Finland

Superflex envisions the decay of capitalism

The Danish artist group premiers a new film at Helsinki’s IHME Contemporary Art Festival

Superflex, model for "Modern Times Forever (Stora Enso Building, Helsinki)" Photo: Propeller Group

Helsinki. Danish artist group Superflex is presenting what is said to be the longest film ever screened continuously. The work is having its premier in Helsinki until 2 April and is being shown on a 40-square-metre LED open-air screen in the Finish capital.

The work deals with the headquarters of Stora Enso, which can be seen from the market square where the film is being screened, close to the President’s Palace and City Hall. Alvar Aalto, Finland’s most renowned architect, designed the building. Using animation, Superflex predicts how the building would deteriorate over the years if it were not properly taken care of. “This building has always been very much discussed in Finland and Stora Enso is one of our traditional big industry companies. Now in a film the building’s decay is animated. That deals with the future of capitalism, the possible impact of climate change, the future of industry and much more”, said Paula Toppila, executive director of the Pro Arte Foundation that organises and together with others finances the annual IHME Contemporary Art Festival event. An unnamed private donor established the foundation and provides most of its funding.

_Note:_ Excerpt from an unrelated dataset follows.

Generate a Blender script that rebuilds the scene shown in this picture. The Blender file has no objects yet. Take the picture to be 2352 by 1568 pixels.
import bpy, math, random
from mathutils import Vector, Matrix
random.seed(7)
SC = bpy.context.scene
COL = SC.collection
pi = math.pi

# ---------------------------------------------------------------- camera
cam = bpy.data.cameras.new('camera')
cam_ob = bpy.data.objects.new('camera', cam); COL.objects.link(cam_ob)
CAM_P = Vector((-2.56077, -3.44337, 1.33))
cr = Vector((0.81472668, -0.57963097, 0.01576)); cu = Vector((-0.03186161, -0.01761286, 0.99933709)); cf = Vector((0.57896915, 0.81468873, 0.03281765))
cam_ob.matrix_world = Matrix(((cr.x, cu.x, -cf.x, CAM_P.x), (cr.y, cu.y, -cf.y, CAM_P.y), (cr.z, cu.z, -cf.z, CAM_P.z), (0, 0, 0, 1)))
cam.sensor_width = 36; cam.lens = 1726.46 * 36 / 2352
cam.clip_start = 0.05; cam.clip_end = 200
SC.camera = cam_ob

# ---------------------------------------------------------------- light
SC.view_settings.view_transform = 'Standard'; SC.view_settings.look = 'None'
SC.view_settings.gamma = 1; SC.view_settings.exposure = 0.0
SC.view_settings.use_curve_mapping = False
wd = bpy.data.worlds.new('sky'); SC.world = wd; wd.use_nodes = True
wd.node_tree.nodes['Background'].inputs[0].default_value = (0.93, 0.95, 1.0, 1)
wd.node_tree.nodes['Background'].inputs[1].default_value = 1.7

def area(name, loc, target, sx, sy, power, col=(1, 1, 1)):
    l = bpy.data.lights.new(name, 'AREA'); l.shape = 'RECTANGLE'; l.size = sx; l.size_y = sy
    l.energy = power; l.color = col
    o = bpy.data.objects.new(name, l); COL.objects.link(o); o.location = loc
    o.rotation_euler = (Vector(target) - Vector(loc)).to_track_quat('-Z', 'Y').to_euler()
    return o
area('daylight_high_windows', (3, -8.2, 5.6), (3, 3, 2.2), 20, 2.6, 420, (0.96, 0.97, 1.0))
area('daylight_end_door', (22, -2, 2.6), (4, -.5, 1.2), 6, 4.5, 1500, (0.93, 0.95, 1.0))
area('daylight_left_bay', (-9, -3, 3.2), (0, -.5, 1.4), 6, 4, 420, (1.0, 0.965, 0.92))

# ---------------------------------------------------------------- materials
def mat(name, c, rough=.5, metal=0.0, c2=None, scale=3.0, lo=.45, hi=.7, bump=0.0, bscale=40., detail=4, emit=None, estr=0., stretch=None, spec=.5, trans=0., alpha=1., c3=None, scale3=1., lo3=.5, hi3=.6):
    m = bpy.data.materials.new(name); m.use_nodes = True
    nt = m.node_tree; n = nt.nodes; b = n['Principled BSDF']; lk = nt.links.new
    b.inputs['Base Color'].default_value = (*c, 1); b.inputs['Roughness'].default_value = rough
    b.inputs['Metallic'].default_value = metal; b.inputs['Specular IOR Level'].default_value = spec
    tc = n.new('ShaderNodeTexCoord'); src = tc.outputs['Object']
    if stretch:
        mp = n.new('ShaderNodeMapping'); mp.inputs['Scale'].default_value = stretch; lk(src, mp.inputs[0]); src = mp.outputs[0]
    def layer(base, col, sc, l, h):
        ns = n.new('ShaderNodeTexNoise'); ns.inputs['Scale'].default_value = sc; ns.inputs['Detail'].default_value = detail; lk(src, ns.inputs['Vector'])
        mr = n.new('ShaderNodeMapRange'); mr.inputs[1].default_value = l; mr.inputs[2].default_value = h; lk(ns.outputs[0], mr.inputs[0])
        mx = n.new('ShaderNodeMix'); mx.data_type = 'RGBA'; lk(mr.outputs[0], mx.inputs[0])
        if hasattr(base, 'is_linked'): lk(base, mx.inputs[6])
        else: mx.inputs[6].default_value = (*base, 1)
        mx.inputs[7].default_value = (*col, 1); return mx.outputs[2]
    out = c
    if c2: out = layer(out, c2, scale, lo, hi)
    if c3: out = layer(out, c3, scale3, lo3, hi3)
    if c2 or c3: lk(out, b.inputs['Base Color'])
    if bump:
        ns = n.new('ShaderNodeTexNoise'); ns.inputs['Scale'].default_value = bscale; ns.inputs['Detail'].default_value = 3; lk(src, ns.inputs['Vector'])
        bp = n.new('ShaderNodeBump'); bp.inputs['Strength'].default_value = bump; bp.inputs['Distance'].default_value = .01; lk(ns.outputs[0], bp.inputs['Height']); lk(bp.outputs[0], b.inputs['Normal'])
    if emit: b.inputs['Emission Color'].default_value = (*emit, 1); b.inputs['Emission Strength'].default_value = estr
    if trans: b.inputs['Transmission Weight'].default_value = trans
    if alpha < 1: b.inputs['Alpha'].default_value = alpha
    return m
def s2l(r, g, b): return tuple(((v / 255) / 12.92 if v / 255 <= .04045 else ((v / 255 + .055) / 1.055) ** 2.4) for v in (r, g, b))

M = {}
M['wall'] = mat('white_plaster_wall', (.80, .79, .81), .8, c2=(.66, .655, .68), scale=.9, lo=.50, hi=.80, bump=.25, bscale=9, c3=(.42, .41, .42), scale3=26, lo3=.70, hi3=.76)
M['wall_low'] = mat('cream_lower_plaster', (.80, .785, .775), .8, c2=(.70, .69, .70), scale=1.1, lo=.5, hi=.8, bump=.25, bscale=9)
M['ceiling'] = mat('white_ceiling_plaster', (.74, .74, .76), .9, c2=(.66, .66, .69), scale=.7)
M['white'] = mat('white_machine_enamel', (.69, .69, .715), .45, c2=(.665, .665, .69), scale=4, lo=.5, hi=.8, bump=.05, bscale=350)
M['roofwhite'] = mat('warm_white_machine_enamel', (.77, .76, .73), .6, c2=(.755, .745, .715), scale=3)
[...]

The Superflex film is commissioned by Pro Arte together with Kiasma, the Finish Museum of Contemporary Art, which bought one work out of the edition of five for its collection. The screening is the main project during this year’s IHME Contemporary Art Festival, which is entirely free to the public. Addition films by artists including Yoko Ono, Jani Ruscica, Cyprien Gaillard and Jeremy Deller are being shown. There will also be a lecture on Alvar Aalto as well as a panel discussion with former Venice Biennale director Daniel Birnbaum and art critic Jennifer Allen, scheduled for 3 April.

Pro Arte has organizing the IHME festival since 2009, bringing internationally well known artists and their projects to Helsinki. Two years ago, Anthony Gormley invited the public to create their own sculptures from a massive block of clay housed in am inflated tent near the railway station as part of the project Clay and the Collective Body, and over 1,000 people participated. “It is extremely important for us to meet more than the people who usually go to a museum”, said Toppila.